Published Mon, Aug 16, 2021 · 09:50 PM

ONE of the global economy's growing sources of vulnerability is maritime disorder in the Middle East. With tensions mounting between Iran and the West, the most sensitive transportation choke point for global energy supplies is under increasing threat.

Late last month, an oil tanker operated by an Israeli-owned company was attacked by a drone off Oman, killing a UK and Romanian national. The United States, United Kingdom and Israel have blamed Iran for the attack, a claim it strongly denies.

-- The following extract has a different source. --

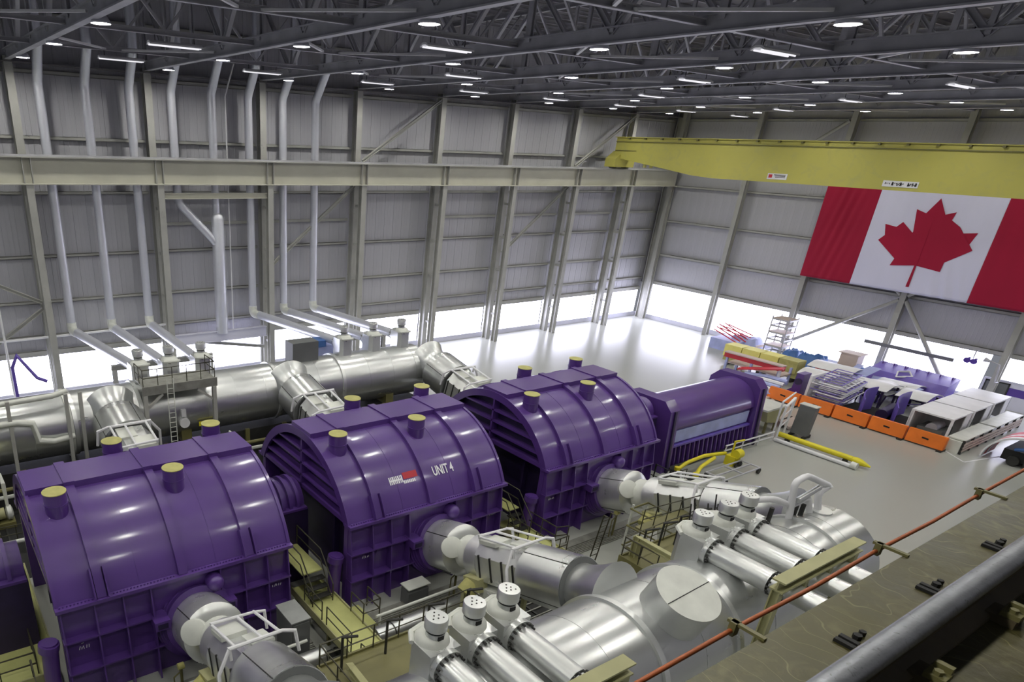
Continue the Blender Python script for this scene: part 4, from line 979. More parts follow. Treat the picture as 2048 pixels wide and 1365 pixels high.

Add to this combustible mix the apparent hijacking this month of a Panama-flagged ship in the Gulf of Oman. The vessel was seized off the coast of the United Arab Emirates as it neared the Straits of Hormuz through which one fifth of the world's oil, a quarter of liquefied natural gas, and half a trillion dollars' worth of trade passes. The rise in tensions between Teheran and the West, as the clock runs down on nuclear deal negotiations in Vienna between the two sets of powers, is not the first time in recent years that Iran has tested the resolve of Western powers. In summer 2019, for instance, with a transition of prime ministerial power underway in London, Iran seized a UK-flagged tanker as it headed to Dubai from the Iranian port of Bandar Abbas. With the global economy continuing to be lubricated by oil, despite a growing shift towards cleaner energies, the 2019 attack on the UK-flagged ship saw the Brent crude price spike straight after. To be sure, tankers guided by satellite can be redirected to replace ships in distress, but the oil and wider energy industry is nonetheless worried by the threat hanging over busy Middle Eastern shipping lanes and the valuable commodity cargo that travels through it.